Il problema di Jojo Rabbit è che anche il momento di pathos mal restituisce l’emotività, forse perché nello spettatore persiste la convinzione di essere di fronte a altro cinema, a un’altra intenzionalità e resta l’attesa per il momento giusto, in cui l’aspetto satirico emergerà in tutta la sua  cattiveria.

Il film di Waititi è così un prodotto indefinito, né carne né pesce, senza entusiasmo e con qualche battuta che strappa un sorrisetto. Va bene comunque, perché il messaggio è ben veicolato, ma il fastidioso fantasma della commedia per famiglie aleggia in maniera insistente. Sembra quasi che si avesse il timore di offendere qualcuno, nazisti compresi. La stessa figura di Hitler risulta scialba, poco convincente e scritta in maniera poco efficace.
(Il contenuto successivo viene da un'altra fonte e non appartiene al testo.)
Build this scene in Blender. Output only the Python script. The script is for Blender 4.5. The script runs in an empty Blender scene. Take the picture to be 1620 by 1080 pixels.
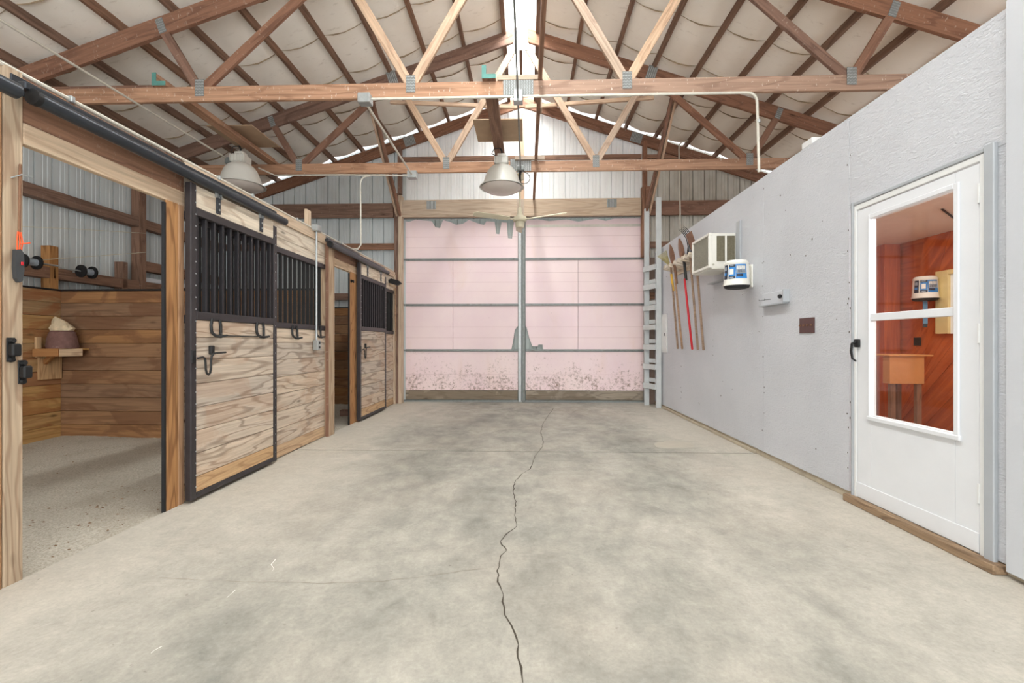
import bpy, bmesh, math, random
from mathutils import Vector, Matrix
random.seed(7)
S = bpy.context.scene
COL = S.collection
F, VX, CH, TH = 720.0, 833.0, 1.11, 0.0319

# ------------------------------------------------------------ camera, sky, light, exposure
cam = bpy.data.cameras.new('camera'); cam.lens = 16; cam.sensor_width = 36; cam.clip_start = .05
co = bpy.data.objects.new('camera', cam); COL.objects.link(co)
co.location = (0, 0, CH); co.rotation_euler = (math.pi/2, 0, TH); S.camera = co
w = bpy.data.worlds.new('sky'); S.world = w; w.use_nodes = True
w.node_tree.nodes['Background'].inputs[0].default_value = (.95, .98, 1, 1)
w.node_tree.nodes['Background'].inputs[1].default_value = 2.0
def area(name, loc, rot, sx, sy, power, col=(1, 1, 1)):
    l = bpy.data.lights.new(name, 'AREA'); l.shape = 'RECTANGLE'; l.size = sx; l.size_y = sy
    l.energy = power; l.color = col
    o = bpy.data.objects.new(name, l); COL.objects.link(o); o.location = loc; o.rotation_euler = rot
    return o
area('skylight_daylight', (-.08, 3.0, 5.72), (0, 0, 0), .5, 10.5, 620, (.965, .992, .985))
area('rear_doorway_daylight', (0, -2.6, 1.9), (math.pi/2, 0, 0), 5.0, 3.4, 60, (.965, .992, .985))
area('added_roof_fill', (0, -4.2, .15), (math.radians(158), 0, 0), 7.0, 3.0, 230, (.98, .99, .96))  # added fill behind the camera, aimed up to brighten the roof underside
S.view_settings.view_transform = 'Standard'; S.view_settings.look = 'None'
S.view_settings.gamma = 1; S.view_settings.use_curve_mapping = False
S.view_settings.exposure = 0.14
try:
    S.cycles.max_bounces = 10; S.cycles.diffuse_bounces = 6; S.cycles.transparent_max_bounces = 12
    S.cycles.use_denoising = True
    S.cycles.sample_clamp_indirect = 8
except Exception: pass

# ------------------------------------------------------------ measuring helpers (metres; camera at 0,0,1.11)
def zc(px, X): return F*X/(px-VX)
def YX(px, X): return zc(px, X) + TH*X                      # depth of a column seen on the plane x = X
def ZX(px, py, X): return CH + (540-py)*zc(px, X)/F         # height there
def XY(px, Y):
    u = (px-VX)/F; return u*Y/(1+TH*u)
def ZY(px, py, Y):
    u = (px-VX)/F; return CH + (540-py)*Y/(1+TH*u)/F
def PZ(px, py, z):
    c = (z-CH)*F/(540-py); X = (px-VX)*c/F; return (X, c+TH*X)

# ------------------------------------------------------------ materials
def lin(c): return tuple(((v/255)/12.92 if v/255 <= .04045 else ((v/255+.055)/1.055)**2.4) for v in c) + (1,)
class NT:
    def __init__(s, name):
        s.m = bpy.data.materials.new(name); s.m.use_nodes = True; s.t = s.m.node_tree
        s.b = s.t.nodes['Principled BSDF']; s.o = s.t.nodes['Material Output']
    def n(s, typ, **kw):
        x = s.t.nodes.new(typ)
        for k, v in kw.items():
            if k.startswith('i_'):
                k = k[2:]; k = int(k) if k.isdigit() else k.replace('_', ' ')
                x.inputs[k].default_value = v
            else: setattr(x, k, v)
        return x
    def l(s, a, b): s.t.links.new(a, b)
    def math(s, op, a, b=None):
        x = s.n('ShaderNodeMath', operation=op)
        for i, v in enumerate((a, b)):
            if v is None: continue
            if isinstance(v, (int, float)): x.inputs[i].default_value = v
            else: s.l(v, x.inputs[i])
        return x.outputs[0]
    def ramp(s, f, stops):
        r = s.n('ShaderNodeValToRGB'); e = r.color_ramp.elements
        while len(e) < len(stops): e.new(.5)
        for k, (p, c) in enumerate(stops): e[k].position = p; e[k].color = c if len(c) == 4 else c+(1,)
        s.l(f, r.inputs[0]); return r.outputs[0]
    def mix(s, f, a, b, mode='MIX'):
        x = s.n('ShaderNodeMix', data_type='RGBA', blend_type=mode)
        for i, v in ((0, f), (6, a), (7, b)):
            if isinstance(v, (int, float)): x.inputs[i].default_value = v
            elif isinstance(v, tuple): x.inputs[i].default_value = v
            else: s.l(v, x.inputs[i])
        return x.outputs[2]
    def coords(s, scale, rnd=0.0, world=False):
        tc = s.n('ShaderNodeTexCoord'); out = tc.outputs['Object']
        if world: out = s.n('ShaderNodeNewGeometry').outputs['Position']
        if rnd:
            oi = s.n('ShaderNodeObjectInfo'); v = s.n('ShaderNodeVectorMath', operation='SCALE')
            v.inputs[0].default_value = (7.3, 3.1, 5.7); s.l(s.math('MULTIPLY', oi.outputs['Random'], rnd), v.inputs['Scale'])
            a = s.n('ShaderNodeVectorMath', operation='ADD'); s.l(out, a.inputs[0]); s.l(v.outputs[0], a.inputs[1]); out = a.outputs[0]
        mp = s.n('ShaderNodeMapping'); mp.inputs['Scale'].default_value = scale; s.l(out, mp.inputs[0]); return mp.outputs[0]
    def noise(s, vec, scale, detail=4, rough=.55, dist=0):
        x = s.n('ShaderNodeTexNoise', i_Scale=scale, i_Detail=detail, i_Roughness=rough, i_Distortion=dist)
        s.l(vec, x.inputs['Vector']); return x.outputs[0]
    def bump(s, h, strength, dist=.01):
        x = s.n('ShaderNodeBump', i_Strength=strength, i_Distance=dist); s.l(h, x.inputs['Height']); s.l(x.outputs[0], s.b.inputs['Normal'])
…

Waititi poteva fare di meglio, ce lo ha dimostrato ampiamente con “What we do in the shadows”, ma forse le sue ultime scelte registiche e le prossime (tornerà a dirigere Thor) sono un segnale di un cambiamento di rotta, verso un cinema più accondiscendente e meno coraggioso o irriverente.

Siamo lontani anni luce dalla genialità di Chaplin e Brooks e vicinissimi al solito prodotto creato per regole e stilemi, un compito fatto a regola d’arte seguendo le indicazioni del docente. Non lo elevano a prodotto più consistente nemmeno le ottime interpretazioni (Scarlett Johansson su tutti) e un finale poetico e destabilizzante sulle note di una versione in tedesco di Heroes di David Bowie. Peccato.